A couple weeks ago, we had another hackathon at work. This time, I wanted to create something useful that could potentially be adapted by one of our teams. My initial thought was to convert some of our old C++ code to Go and remove a Windows dependency, but after talking with one of my coworkers, we decided to instead create a DNN service for executing a Caffe2 model in Go. We had a third volunteer join us and we set out to achieve our goal. What we ended up with was a Python service that uses PyTorch to execute a neural network.

So what happened? We started with a Go service, complete with a gRPC proto file. Clients were generated to talk to the service in Go, Python, and C++. Then when it came time to actually consume Caffe2, which is written in C++, we realized that most documentation out there is in Python. I had not actually used Python myself before this time, but one of my coworkers is a pro, so we decided to generate gRPC server endpoints in Python and whip up a Python server. It came together surprisingly fast. We were trying to convert one of our internal models to Caffe2, but weren’t quite there yet, so we used a sample model that was already trained and ready to go with regular PyTorch.
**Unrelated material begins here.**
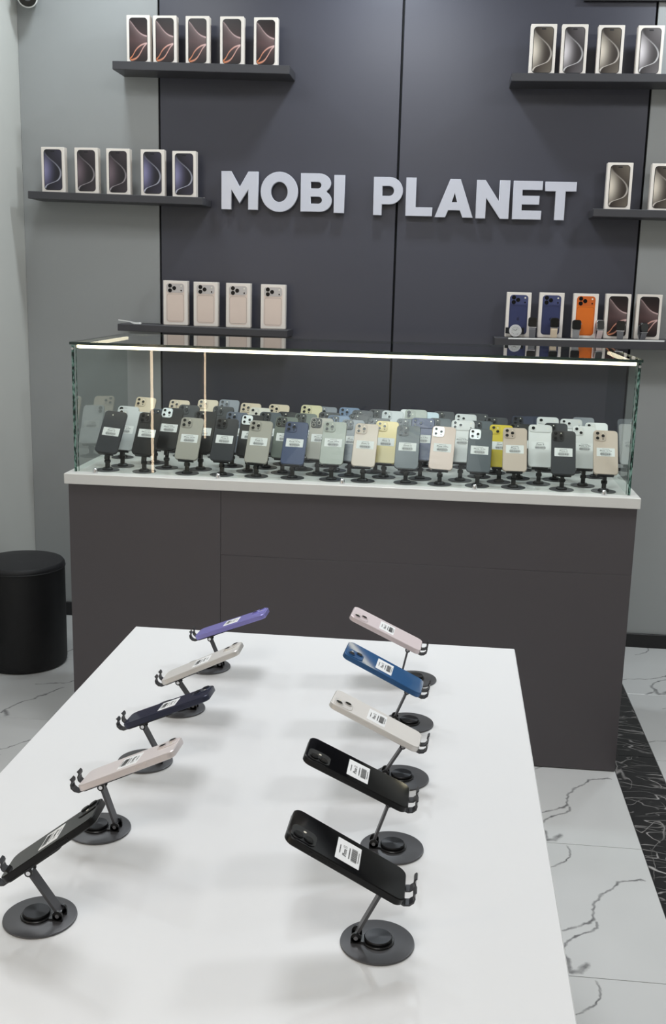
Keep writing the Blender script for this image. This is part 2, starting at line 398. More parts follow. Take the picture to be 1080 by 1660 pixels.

Given even half a day more, we would have had an actual production model running on our Python server with Caffe2!

One of my contributions to this project, besides cleaning up the server code and making it more robust, was a Dockerfile I created for running the service. We were of course able to run the service locally, but we wanted to be able to run it in a Docker container, since we use AWS ECS for hosting our services. Not only did I make the Dockerfile for the server, but I created it with a parameter so that the container can be built with any model. Instead of creating specific DNN services for each model we need to run, we can use the same generic DNN service and build the container with a different model. This will allow our labs team to deploy newly trained models quickly and confidently.

This hackathon did not turn out how I initially envisioned it, but it did turn out to be a lot of fun and our team was one of the few teams with an actual working prototype after the two days were finished. It’s very probable that some form of our work will end up in production at some point in the future. We garnered a lot of interest when we showcased our work at the conclusion of the hackathon. I personally really enjoyed jumping into Python, which is really easy to learn. There were a few frustrations, but all in all, 10/10, would do it again!